§ Prompt
Word for word, restate every line of the listing that follows.

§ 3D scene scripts
⁂

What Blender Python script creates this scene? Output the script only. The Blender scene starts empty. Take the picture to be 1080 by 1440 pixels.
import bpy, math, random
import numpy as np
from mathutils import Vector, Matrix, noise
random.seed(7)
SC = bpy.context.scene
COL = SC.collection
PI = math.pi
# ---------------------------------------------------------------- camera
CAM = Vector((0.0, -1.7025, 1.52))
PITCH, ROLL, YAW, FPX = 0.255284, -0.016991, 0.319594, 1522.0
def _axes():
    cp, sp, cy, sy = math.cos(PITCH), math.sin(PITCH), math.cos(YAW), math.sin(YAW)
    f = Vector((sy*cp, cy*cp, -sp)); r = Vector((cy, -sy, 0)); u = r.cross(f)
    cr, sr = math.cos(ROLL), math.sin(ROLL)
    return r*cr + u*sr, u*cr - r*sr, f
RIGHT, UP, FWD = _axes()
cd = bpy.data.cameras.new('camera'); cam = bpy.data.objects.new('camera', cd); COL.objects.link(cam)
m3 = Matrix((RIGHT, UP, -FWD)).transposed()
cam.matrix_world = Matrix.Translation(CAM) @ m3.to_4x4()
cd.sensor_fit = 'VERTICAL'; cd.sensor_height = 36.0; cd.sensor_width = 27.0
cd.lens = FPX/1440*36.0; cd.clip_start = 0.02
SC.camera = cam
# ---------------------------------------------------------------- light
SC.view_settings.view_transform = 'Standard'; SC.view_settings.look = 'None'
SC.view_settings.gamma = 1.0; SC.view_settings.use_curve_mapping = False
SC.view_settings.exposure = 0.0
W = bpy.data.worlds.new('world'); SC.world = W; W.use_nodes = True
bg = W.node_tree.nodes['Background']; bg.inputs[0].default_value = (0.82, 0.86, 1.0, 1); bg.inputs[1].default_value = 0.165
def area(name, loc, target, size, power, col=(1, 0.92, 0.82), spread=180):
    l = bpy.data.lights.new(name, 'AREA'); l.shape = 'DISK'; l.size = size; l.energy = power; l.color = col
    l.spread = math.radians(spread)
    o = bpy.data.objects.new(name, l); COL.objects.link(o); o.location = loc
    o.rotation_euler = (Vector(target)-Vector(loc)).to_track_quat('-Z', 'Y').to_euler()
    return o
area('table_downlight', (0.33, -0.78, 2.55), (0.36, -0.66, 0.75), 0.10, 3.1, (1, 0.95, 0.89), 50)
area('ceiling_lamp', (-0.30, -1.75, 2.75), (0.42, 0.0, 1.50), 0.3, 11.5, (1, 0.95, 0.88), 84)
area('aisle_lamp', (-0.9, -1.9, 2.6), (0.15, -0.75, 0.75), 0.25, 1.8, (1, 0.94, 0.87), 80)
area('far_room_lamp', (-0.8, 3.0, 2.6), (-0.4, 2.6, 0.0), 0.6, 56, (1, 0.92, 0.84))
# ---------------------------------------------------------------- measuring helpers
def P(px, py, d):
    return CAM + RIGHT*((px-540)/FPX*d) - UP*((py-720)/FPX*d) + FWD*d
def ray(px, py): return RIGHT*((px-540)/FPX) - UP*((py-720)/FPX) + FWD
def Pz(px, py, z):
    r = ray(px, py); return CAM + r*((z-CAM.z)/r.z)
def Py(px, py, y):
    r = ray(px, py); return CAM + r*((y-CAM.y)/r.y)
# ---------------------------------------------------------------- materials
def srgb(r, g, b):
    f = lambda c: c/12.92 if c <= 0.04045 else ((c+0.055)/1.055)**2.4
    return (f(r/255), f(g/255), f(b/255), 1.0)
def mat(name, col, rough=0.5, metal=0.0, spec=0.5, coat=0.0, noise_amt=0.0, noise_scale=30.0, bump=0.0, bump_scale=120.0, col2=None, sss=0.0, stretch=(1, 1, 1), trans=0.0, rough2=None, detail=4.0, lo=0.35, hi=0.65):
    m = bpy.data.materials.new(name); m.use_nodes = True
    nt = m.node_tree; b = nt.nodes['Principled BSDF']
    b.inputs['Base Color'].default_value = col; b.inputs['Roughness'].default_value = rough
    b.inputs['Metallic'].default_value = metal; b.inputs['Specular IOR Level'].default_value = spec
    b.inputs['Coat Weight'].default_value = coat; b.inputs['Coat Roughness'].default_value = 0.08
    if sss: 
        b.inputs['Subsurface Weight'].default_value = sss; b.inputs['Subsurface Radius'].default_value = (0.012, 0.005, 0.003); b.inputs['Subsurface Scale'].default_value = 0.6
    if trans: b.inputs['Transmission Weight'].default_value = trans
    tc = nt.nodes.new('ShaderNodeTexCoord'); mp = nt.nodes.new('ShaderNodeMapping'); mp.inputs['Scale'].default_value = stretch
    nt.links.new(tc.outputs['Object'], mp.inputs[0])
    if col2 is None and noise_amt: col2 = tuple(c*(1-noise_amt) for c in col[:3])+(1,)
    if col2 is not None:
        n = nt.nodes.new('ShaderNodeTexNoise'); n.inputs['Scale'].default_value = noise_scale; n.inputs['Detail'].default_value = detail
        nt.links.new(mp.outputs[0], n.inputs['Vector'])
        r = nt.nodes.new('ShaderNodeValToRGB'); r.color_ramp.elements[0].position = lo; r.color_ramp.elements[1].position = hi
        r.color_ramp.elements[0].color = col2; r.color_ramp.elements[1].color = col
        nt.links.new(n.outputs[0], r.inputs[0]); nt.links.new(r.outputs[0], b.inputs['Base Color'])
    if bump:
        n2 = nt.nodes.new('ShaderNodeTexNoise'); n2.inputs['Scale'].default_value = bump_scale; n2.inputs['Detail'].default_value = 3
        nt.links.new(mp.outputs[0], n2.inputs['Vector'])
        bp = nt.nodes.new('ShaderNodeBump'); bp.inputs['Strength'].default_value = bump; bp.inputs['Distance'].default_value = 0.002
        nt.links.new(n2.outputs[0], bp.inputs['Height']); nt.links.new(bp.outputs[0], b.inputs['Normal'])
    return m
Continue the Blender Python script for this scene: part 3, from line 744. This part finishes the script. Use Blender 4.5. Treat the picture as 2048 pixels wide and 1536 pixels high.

⁂

§ Complete response
What Blender Python script creates this scene? Output the script only. The Blender scene starts empty. Take the picture to be 1080 by 1440 pixels.
import bpy, math, random
import numpy as np
from mathutils import Vector, Matrix, noise
random.seed(7)
SC = bpy.context.scene
COL = SC.collection
PI = math.pi
# ---------------------------------------------------------------- camera
CAM = Vector((0.0, -1.7025, 1.52))
PITCH, ROLL, YAW, FPX = 0.255284, -0.016991, 0.319594, 1522.0
def _axes():
    cp, sp, cy, sy = math.cos(PITCH), math.sin(PITCH), math.cos(YAW), math.sin(YAW)
    f = Vector((sy*cp, cy*cp, -sp)); r = Vector((cy, -sy, 0)); u = r.cross(f)
    cr, sr = math.cos(ROLL), math.sin(ROLL)
    return r*cr + u*sr, u*cr - r*sr, f
RIGHT, UP, FWD = _axes()
cd = bpy.data.cameras.new('camera'); cam = bpy.data.objects.new('camera', cd); COL.objects.link(cam)
m3 = Matrix((RIGHT, UP, -FWD)).transposed()
cam.matrix_world = Matrix.Translation(CAM) @ m3.to_4x4()
cd.sensor_fit = 'VERTICAL'; cd.sensor_height = 36.0; cd.sensor_width = 27.0
cd.lens = FPX/1440*36.0; cd.clip_start = 0.02
SC.camera = cam
# ---------------------------------------------------------------- light
SC.view_settings.view_transform = 'Standard'; SC.view_settings.look = 'None'
SC.view_settings.gamma = 1.0; SC.view_settings.use_curve_mapping = False
SC.view_settings.exposure = 0.0
W = bpy.data.worlds.new('world'); SC.world = W; W.use_nodes = True
bg = W.node_tree.nodes['Background']; bg.inputs[0].default_value = (0.82, 0.86, 1.0, 1); bg.inputs[1].default_value = 0.165
def area(name, loc, target, size, power, col=(1, 0.92, 0.82), spread=180):
    l = bpy.data.lights.new(name, 'AREA'); l.shape = 'DISK'; l.size = size; l.energy = power; l.color = col
    l.spread = math.radians(spread)
    o = bpy.data.objects.new(name, l); COL.objects.link(o); o.location = loc
    o.rotation_euler = (Vector(target)-Vector(loc)).to_track_quat('-Z', 'Y').to_euler()
    return o
area('table_downlight', (0.33, -0.78, 2.55), (0.36, -0.66, 0.75), 0.10, 3.1, (1, 0.95, 0.89), 50)
area('ceiling_lamp', (-0.30, -1.75, 2.75), (0.42, 0.0, 1.50), 0.3, 11.5, (1, 0.95, 0.88), 84)
area('aisle_lamp', (-0.9, -1.9, 2.6), (0.15, -0.75, 0.75), 0.25, 1.8, (1, 0.94, 0.87), 80)
area('far_room_lamp', (-0.8, 3.0, 2.6), (-0.4, 2.6, 0.0), 0.6, 56, (1, 0.92, 0.84))
# ---------------------------------------------------------------- measuring helpers
def P(px, py, d):
    return CAM + RIGHT*((px-540)/FPX*d) - UP*((py-720)/FPX*d) + FWD*d
def ray(px, py): return RIGHT*((px-540)/FPX) - UP*((py-720)/FPX) + FWD
def Pz(px, py, z):
    r = ray(px, py); return CAM + r*((z-CAM.z)/r.z)
def Py(px, py, y):
    r = ray(px, py); return CAM + r*((y-CAM.y)/r.y)
# ---------------------------------------------------------------- materials
def srgb(r, g, b):
    f = lambda c: c/12.92 if c <= 0.04045 else ((c+0.055)/1.055)**2.4
    return (f(r/255), f(g/255), f(b/255), 1.0)
def mat(name, col, rough=0.5, metal=0.0, spec=0.5, coat=0.0, noise_amt=0.0, noise_scale=30.0, bump=0.0, bump_scale=120.0, col2=None, sss=0.0, stretch=(1, 1, 1), trans=0.0, rough2=None, detail=4.0, lo=0.35, hi=0.65):
    m = bpy.data.materials.new(name); m.use_nodes = True
    nt = m.node_tree; b = nt.nodes['Principled BSDF']
    b.inputs['Base Color'].default_value = col; b.inputs['Roughness'].default_value = rough
    b.inputs['Metallic'].default_value = metal; b.inputs['Specular IOR Level'].default_value = spec
    b.inputs['Coat Weight'].default_value = coat; b.inputs['Coat Roughness'].default_value = 0.08
    if sss: 
        b.inputs['Subsurface Weight'].default_value = sss; b.inputs['Subsurface Radius'].default_value = (0.012, 0.005, 0.003); b.inputs['Subsurface Scale'].default_value = 0.6
    if trans: b.inputs['Transmission Weight'].default_value = trans
    tc = nt.nodes.new('ShaderNodeTexCoord'); mp = nt.nodes.new('ShaderNodeMapping'); mp.inputs['Scale'].default_value = stretch
    nt.links.new(tc.outputs['Object'], mp.inputs[0])
    if col2 is None and noise_amt: col2 = tuple(c*(1-noise_amt) for c in col[:3])+(1,)
    if col2 is not None:
        n = nt.nodes.new('ShaderNodeTexNoise'); n.inputs['Scale'].default_value = noise_scale; n.inputs['Detail'].default_value = detail
        nt.links.new(mp.outputs[0], n.inputs['Vector'])
        r = nt.nodes.new('ShaderNodeValToRGB'); r.color_ramp.elements[0].position = lo; r.color_ramp.elements[1].position = hi
        r.color_ramp.elements[0].color = col2; r.color_ramp.elements[1].color = col
        nt.links.new(n.outputs[0], r.inputs[0]); nt.links.new(r.outputs[0], b.inputs['Base Color'])
    if bump:
        n2 = nt.nodes.new('ShaderNodeTexNoise'); n2.inputs['Scale'].default_value = bump_scale; n2.inputs['Detail'].default_value = 3
        nt.links.new(mp.outputs[0], n2.inputs['Vector'])
        bp = nt.nodes.new('ShaderNodeBump'); bp.inputs['Strength'].default_value = bump; bp.inputs['Distance'].default_value = 0.002
        nt.links.new(n2.outputs[0], bp.inputs['Height']); nt.links.new(bp.outputs[0], b.inputs['Normal'])
    return m
Continue the Blender Python script for this scene: part 3, from line 744. This part finishes the script. Use Blender 4.5. Treat the picture as 2048 pixels wide and 1536 pixels high.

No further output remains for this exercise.